Gatten and Lake Primary School.
LESS than five years after coming out of special measures, an Island primary school has failed its latest Ofsted inspection.
It has plunged Gatten and Lake Primary School back into special measures, highlighting inadequacies across the board, in achievement, teaching, leadership and management, and significant weaknesses in other areas.
Inspectors who visited the school in February gave bottom marks in the categories of overall effectiveness, achievement of pupils, quality of teaching, behaviour and safety of pupils and leadership and management.
They did, however, highlight strengths in the Early Years Foundation Stage and in Years 1, 2 and 6, where pupils make satisfactory progress. They said pupils achieve as well as most children did nationally in reading.
There was also praise for teachers’ planning in Years 1, 2 and 6 with good support for disabled pupils and those with special educational needs.
Since the inspection, Janet Newton, the Isle of Wight Council’s deputy director for schools and education services, said measures had been put in place to raise standards and there had already been considerable improvement.
She said: "The acting headteacher who, even before the inspection, had identified and begun to address a number of the issues subsequently highlighted, will remain in place to continue this work.
"The council is currently leading the governing body and additional educational support is being provided.
"We are confident that with the measures that have been put in place, the school will exit special measures as soon as possible."
The Ofsted report, published in March, said the school, which has 168 children on its roll, was failing to give its pupils an acceptable standard of education.
Inspectors, who observed 15 lessons taught by seven teachers, said achievement was inadequate because pupils in Years 3, 4 and 5 were not making sufficient progress, particularly in writing and mathematics.
Significant weaknesses, including in lesson planning and the marking and assessment of pupils’ work in Years 3, 4 and 5, were said to contribute to teaching that was inadequate overall.
The findings came just three years after Ofsted judged the school good, with many outstanding features.
At that time, the then headteacher, Karen Bartlett, and her senior managers were praised for their exceptionally clear direction for the school, which had come out of special measures in 2007.

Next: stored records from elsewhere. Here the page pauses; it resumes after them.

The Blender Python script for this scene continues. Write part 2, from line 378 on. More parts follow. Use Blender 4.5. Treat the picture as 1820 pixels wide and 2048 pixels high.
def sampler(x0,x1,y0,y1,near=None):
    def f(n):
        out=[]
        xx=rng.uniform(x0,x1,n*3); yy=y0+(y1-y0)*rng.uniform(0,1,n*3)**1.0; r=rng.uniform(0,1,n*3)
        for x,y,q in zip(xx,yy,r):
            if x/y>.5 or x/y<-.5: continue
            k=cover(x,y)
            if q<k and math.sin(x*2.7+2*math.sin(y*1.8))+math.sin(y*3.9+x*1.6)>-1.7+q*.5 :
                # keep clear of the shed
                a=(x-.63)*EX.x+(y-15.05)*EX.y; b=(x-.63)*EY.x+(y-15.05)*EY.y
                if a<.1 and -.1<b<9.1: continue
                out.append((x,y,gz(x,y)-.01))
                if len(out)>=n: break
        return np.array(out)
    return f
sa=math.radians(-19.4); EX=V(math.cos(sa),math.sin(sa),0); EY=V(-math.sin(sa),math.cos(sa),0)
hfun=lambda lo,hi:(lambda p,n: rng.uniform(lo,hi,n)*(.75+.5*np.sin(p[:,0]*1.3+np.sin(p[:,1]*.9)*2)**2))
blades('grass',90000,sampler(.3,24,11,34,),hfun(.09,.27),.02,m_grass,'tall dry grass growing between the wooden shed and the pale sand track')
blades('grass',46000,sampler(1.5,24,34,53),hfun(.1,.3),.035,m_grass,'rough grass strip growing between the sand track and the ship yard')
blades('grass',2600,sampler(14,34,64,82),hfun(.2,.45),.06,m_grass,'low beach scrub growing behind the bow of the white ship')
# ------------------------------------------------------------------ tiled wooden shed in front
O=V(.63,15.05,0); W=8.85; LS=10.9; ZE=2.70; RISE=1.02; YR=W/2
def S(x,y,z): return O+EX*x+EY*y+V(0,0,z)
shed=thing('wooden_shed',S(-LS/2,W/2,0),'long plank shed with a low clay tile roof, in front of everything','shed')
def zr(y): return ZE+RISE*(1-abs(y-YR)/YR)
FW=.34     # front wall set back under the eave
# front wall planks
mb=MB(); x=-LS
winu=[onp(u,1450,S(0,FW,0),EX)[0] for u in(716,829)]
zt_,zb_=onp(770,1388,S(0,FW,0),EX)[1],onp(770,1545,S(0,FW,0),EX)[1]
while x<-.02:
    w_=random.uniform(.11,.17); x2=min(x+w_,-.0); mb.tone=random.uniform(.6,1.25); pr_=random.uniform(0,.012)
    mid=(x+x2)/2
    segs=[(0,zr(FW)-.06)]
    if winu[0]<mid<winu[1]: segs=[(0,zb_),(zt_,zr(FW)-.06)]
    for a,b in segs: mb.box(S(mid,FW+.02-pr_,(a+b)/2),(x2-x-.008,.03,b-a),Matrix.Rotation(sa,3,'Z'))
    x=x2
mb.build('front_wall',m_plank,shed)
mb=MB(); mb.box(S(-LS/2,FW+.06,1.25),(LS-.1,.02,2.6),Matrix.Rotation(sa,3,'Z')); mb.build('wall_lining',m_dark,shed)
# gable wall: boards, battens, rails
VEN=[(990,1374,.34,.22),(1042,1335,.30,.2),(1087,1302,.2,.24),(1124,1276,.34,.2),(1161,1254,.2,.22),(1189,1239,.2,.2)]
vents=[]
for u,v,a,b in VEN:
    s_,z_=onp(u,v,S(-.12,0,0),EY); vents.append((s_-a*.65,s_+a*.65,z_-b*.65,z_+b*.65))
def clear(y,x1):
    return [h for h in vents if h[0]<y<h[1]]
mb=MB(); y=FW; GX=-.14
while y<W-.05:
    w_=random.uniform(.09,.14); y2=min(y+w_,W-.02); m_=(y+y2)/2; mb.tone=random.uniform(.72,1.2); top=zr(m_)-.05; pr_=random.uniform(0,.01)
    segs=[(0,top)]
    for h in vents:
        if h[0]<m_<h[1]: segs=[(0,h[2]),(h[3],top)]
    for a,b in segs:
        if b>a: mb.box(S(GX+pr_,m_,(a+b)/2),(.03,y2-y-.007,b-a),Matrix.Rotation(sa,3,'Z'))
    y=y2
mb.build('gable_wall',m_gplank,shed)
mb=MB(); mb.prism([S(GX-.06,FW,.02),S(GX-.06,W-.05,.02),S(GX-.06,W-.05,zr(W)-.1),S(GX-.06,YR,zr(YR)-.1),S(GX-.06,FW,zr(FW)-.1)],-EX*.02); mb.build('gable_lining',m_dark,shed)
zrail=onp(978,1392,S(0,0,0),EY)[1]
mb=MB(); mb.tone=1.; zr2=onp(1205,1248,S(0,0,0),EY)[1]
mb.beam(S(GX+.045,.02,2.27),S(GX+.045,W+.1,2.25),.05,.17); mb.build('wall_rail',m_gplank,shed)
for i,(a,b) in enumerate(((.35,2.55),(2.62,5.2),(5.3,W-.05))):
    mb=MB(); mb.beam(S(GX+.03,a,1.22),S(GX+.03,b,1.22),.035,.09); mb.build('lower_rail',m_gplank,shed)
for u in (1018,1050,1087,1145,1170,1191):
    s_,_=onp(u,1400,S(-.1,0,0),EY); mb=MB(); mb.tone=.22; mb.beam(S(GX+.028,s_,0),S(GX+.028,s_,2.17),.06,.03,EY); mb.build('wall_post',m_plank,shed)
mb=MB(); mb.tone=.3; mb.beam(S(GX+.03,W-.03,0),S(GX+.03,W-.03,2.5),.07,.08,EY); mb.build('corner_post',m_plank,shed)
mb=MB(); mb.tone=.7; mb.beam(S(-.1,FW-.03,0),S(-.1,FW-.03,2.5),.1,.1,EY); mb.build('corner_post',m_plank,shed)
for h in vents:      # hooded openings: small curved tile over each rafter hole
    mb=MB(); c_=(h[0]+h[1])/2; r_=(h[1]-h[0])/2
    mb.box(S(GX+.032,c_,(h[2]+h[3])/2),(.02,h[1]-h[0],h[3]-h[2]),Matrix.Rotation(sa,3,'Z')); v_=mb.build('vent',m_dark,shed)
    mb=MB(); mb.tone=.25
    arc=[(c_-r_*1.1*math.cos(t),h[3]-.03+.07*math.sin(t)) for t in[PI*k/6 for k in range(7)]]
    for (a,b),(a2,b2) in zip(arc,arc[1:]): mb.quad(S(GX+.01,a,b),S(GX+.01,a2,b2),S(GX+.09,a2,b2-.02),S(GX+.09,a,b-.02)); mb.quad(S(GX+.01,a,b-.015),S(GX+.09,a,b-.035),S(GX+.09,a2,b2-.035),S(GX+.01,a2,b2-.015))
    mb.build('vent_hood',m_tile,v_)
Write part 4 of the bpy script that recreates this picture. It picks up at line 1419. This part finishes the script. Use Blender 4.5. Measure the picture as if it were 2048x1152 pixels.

But Ofsted said the school had not ensured a trend of sustained improvement in pupils’ achievement.
It recognised the school had experienced a period of instability in leadership and management but said it had not focussed rigorously enough on pupils’ learning and the quality of teaching.
Mrs Bartlett resigned in December last year and Margaret Henshaw, who joined the school in October last year as a consultant headteacher, became acting headteacher in November, when the then acting headteacher went on maternity leave.
Because school performance data is now collected differently, the council warned in September last year it expected some schools to go into special measures over the next couple of years.